I finished binge watching all of the seasons of The Sopranos and I've moved on to the HBO series True Blood. There are seven seasons and 80 episodes. I figure I can watch about three a day between my commute and my daily workout.  So I figure I should have watched them all by Halloween.

Unlike The Sopranos, I had only watch a couple seasons of True Blood before being distracted by life. So, also unlike The Sopranos, the final episode (which only aired last month) should surprise me and not jump to a black screen with Journey playing in the background and everyone saying WTF happened.

Sorry if I spoiled The Sopranos finale for anyone who hasn't seen it.



Now whereas The Sopranos was a glimpse into the everyday life of a family of New Jersey mafia, True Blood gives us a glimpse into the everyday life of vampires trying to come out of the coffin and go mainstream in the white trash backwoods of Louisiana. Both series throw in lots of gratuitous sex and violence. Other than that, they don't have much in common.

I like apparently most of America, have always had a bit of a morbid fascination with vampires. I was a Anne Rice fan for a brief time and read most of her vampire chronicles until they got too stupid for even me to follow.


I found Anne Rice's vampires a bit on the effeminate side. They liked to dress up and prance around, but they couldn't have sex. But it didn't take Freud to figure out that biting people was their form of sex (penetration, etc.)  I attributed this to a female author creating male characters that acted and thought the way she thought men (or male vampires) should. But I guarantee the first thing a guy would say after being turned into a vampire and finding out he couldn't have sex anymore would be, "You are telling me I'm going to live forever but I can't have sex? Give me a stake and open the blinds."


I was actually fascinated by vampires before Anne Rice turned them into angst ridden fops. In the late 1960s I was a fan of Dark Shadows, a schlock Gothic soap opera with a British vampire named Barnabas Collins. I convinced my best friends to dress up like Dark Shadows characters and go trick or treating back in 1968. I was Barnabas Collins (second from the left in the above photo). I'm not sure if Barnabas Collins could have sex or not. I was only 10 and puberty hadn't set in yet and I was more concerned with how cool Barnabas' wolf head cane looked. I fashioned mine out of aluminum foil.

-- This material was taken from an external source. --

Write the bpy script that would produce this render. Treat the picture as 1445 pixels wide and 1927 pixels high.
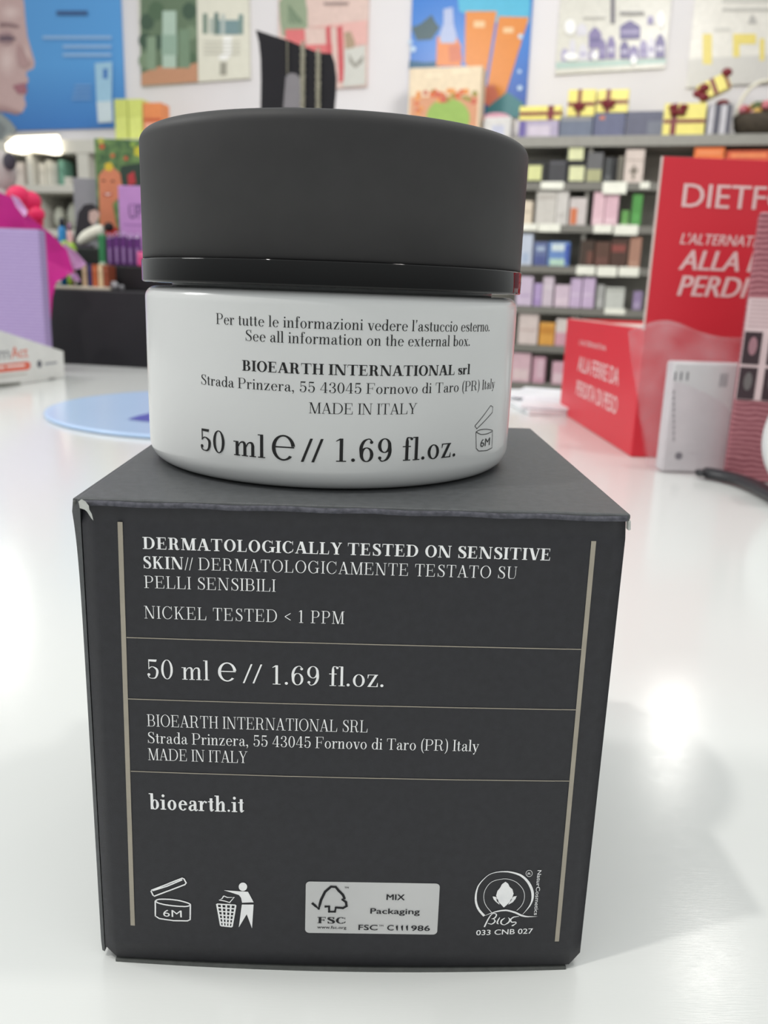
import bpy, bmesh, math, random
from mathutils import Vector, Matrix

# ------------------------------------------------------------------ camera, world, lamps, exposure
for o in list(bpy.data.objects):
    bpy.data.objects.remove(o)
SC = bpy.context.scene
COL = SC.collection
MM = 0.001                                   # everything below is written in millimetres
random.seed(7)

FPX = 1604.66                                # focal length in pixels of the 1445 x 1927 frame
CAM = Vector((1.02, -97.2, 88.92))           # counter top is z = 0, front of the carton is y = 0
RIGHT = Vector((0.99929682, -0.01464243, 0.03451774))
UP = Vector((-0.02975413, 0.25051151, 0.96765628))
FWD = Vector((0.02281593, 0.96800288, -0.24989968))

cam = bpy.data.cameras.new('camera')
cam.sensor_fit = 'HORIZONTAL'
cam.sensor_width = 36.0
cam.lens = FPX / 1445 * 36
cam.clip_start = 0.005
cam.clip_end = 60
cam.dof.use_dof = True
cam.dof.focus_distance = 0.108
cam.dof.aperture_fstop = 54
camo = bpy.data.objects.new('camera', cam)
camo.matrix_world = Matrix((
    (RIGHT.x, UP.x, -FWD.x, CAM.x * MM), (RIGHT.y, UP.y, -FWD.y, CAM.y * MM),
    (RIGHT.z, UP.z, -FWD.z, CAM.z * MM), (0, 0, 0, 1)))
COL.objects.link(camo)
SC.camera = camo

SC.view_settings.view_transform = 'Standard'
SC.view_settings.look = 'None'
SC.view_settings.gamma = 1
SC.view_settings.use_curve_mapping = False
SC.view_settings.exposure = 0.0

W = bpy.data.worlds.new('shop_light')
SC.world = W
W.use_nodes = True
nt = W.node_tree
bg = nt.nodes['Background']
tc = nt.nodes.new('ShaderNodeTexCoord')
sx = nt.nodes.new('ShaderNodeSeparateXYZ')
mr = nt.nodes.new('ShaderNodeMapRange')
mr.inputs[1].default_value = -0.25
mr.inputs[2].default_value = 0.75
mr.inputs[3].default_value = 0.33
mr.inputs[4].default_value = 0.88
nt.links.new(tc.outputs['Generated'], sx.inputs[0])
nt.links.new(sx.outputs[2], mr.inputs[0])
bg.inputs[0].default_value = (0.97, 1.0, 0.985, 1)
nt.links.new(mr.outputs[0], bg.inputs[1])


def lamp(name, x, y, z, power, size, aim=(0, 40, 40), col=(1, 0.97, 0.92)):
    d = bpy.data.lights.new(name, 'AREA')
    d.shape = 'DISK'
    d.size = size
    d.energy = power
    d.color = col
    o = bpy.data.objects.new(name, d)
    o.location = (x * MM, y * MM, z * MM)
    v = Vector(aim) - Vector((x, y, z))
    o.rotation_euler = v.to_track_quat('-Z', 'Y').to_euler()
    COL.objects.link(o)


lamp('ceiling_lamp', -745, -285, 1700, 8.0, 0.06)
lamp('ceiling_lamp', 611, 80, 1700, 4.0, 0.12)
lamp('added_side_light', -1500, 350, 1150, 9.0, 0.45, aim=(150, 450, 40), col=(1, 0.99, 0.97))  # unseen lamp added to brighten the red display's side panel
lamp('ceiling_lamp', 1320, 3139, 1700, 1.6, 0.14)
lamp('ceiling_lamp', 984, 1852, 1700, 0.9, 0.12)
lamp('ceiling_lamp', -1913, 4228, 1700, 1.6, 0.16)
lamp('ceiling_lamp', -900, 2300, 1750, 24, 0.5, aim=(-900, 5200, 500))
lamp('ceiling_lamp', 700, 2300, 1750, 24, 0.5, aim=(700, 4600, 500))

# ------------------------------------------------------------------ helpers


def lin(c):
    c = c / 255.0
    return c / 12.92 if c <= 0.04045 else ((c + 0.055) / 1.055) ** 2.4


MATS = {}


def mat(rgb, rough=0.5, spec=0.4, metal=0.0, noise=0.06, scale=40, coat=0.0, bump=0.0, emit=0.0):
    key = (rgb, rough, spec, metal, noise, scale, coat, bump, emit)
    if key in MATS:
        return MATS[key]
    m = bpy.data.materials.new('paint_%d_%d_%d' % rgb)
    m.use_nodes = True
    n = m.node_tree
    b = n.nodes['Principled BSDF']
    c = [lin(v) for v in rgb]
    b.inputs['Roughness'].default_value = rough
    b.inputs['Metallic'].default_value = metal
    b.inputs['Specular IOR Level'].default_value = spec
    b.inputs['Coat Weight'].default_value = coat
    b.inputs['Coat Roughness'].default_value = 0.08
    t = n.nodes.new('ShaderNodeTexCoord')
    nz = n.nodes.new('ShaderNodeTexNoise')
    nz.inputs['Scale'].default_value = scale
    nz.inputs['Detail'].default_value = 4
    n.links.new(t.outputs['Object'], nz.inputs['Vector'])
    rp = n.nodes.new('ShaderNodeValToRGB')
    rp.color_ramp.elements[0].position = 0.3
    rp.color_ramp.elements[1].position = 0.7
    rp.color_ramp.elements[0].color = [max(0, v * (1 - noise)) for v in c] + [1]
    rp.color_ramp.elements[1].color = [min(1, v * (1 + noise)) for v in c] + [1]
    n.links.new(nz.outputs['Fac'], rp.inputs[0])
    n.links.new(rp.outputs[0], b.inputs['Base Color'])
    if bump:
        bp = n.nodes.new('ShaderNodeBump')
        bp.inputs['Strength'].default_value = bump
        bp.inputs['Distance'].default_value = 0.0002
        nb = n.nodes.new('ShaderNodeTexNoise')
        nb.inputs['Scale'].default_value = scale * 12
        nb.inputs['Detail'].default_value = 3
        n.links.new(t.outputs['Object'], nb.inputs['Vector'])
        n.links.new(nb.outputs['Fac'], bp.inputs['Height'])
        n.links.new(bp.outputs[0], b.inputs['Normal'])
    if emit:
        b.inputs['Emission Color'].default_value = c + [1]
        b.inputs['Emission Strength'].default_value = emit
    MATS[key] = m
    return m


def ray(px, py):
    return RIGHT * ((px - 722.5) / FPX) - UP * ((py - 963.5) / FPX) + FWD


class Plane:
    """A real plane in the shop: origin, horizontal axis, vertical axis and outward normal (towards the counter)."""

    def __init__(s, o, ux, uz=(0, 0, 1)):
        s.o, s.ux, s.uz = Vector(o), Vector(ux).normalized(), Vector(uz).normalized()
        s.n = s.ux.cross(s.uz).normalized()

    def hit(s, px, py, off=0.0):
        d = ray(px, py)
        p0 = s.o + s.n * off
        t = (p0 - CAM).dot(s.n) / d.dot(s.n)
        q = CAM + d * t - s.o
        return q.dot(s.ux), q.dot(s.uz)

    def at(s, u, v, w=0.0):
        return s.o + s.ux * u + s.uz * v + s.n * w


def facing(y, x=0, z=0):
    return Plane((x, y, z), (1, 0, 0))


def ground(px, py, z=0.0):
    d = ray(px, py)
    return CAM + d * ((z - CAM.z) / d.z)


def onto(px, py, y):
    d = ray(px, py)
    return CAM + d * ((y - CAM.y) / d.y)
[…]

The vampires in True Blood have sex...a lot. And it usually involves biting people without changing them into vampires. But it also involves wearing lots of leather and dog collars. And the vampires in True Blood are for the most part very attractive. Which leads you to believe that either vampires only choose to make the most attractive people into other vampires or it's just Hollywood blowing smoke to boost ratings. Because who wants to watch a vampire named Bubba try to seduce someone while sporting a tank top and a beer belly and spouting such pearls as, "You got a real purty mouth, can I suck your blood?"

Although the rules for being a vampire seem to vary depending upon who is telling the story, the universal truths seem to be that a vampire can't be exposed to sunlight, they can be killed by cutting off their heads or staking them through the heart and they live forever without aging. That's the part that I wouldn't like. Oh, it would be okay for a century or so, but then I think I'd just get bored to tears. I'm not even thrilled about the prospect of living to a hundred let alone several hundred. After all, how many reruns of Friends can anyone really watch?

I'll let you know how many episodes of True Blood I can really watch.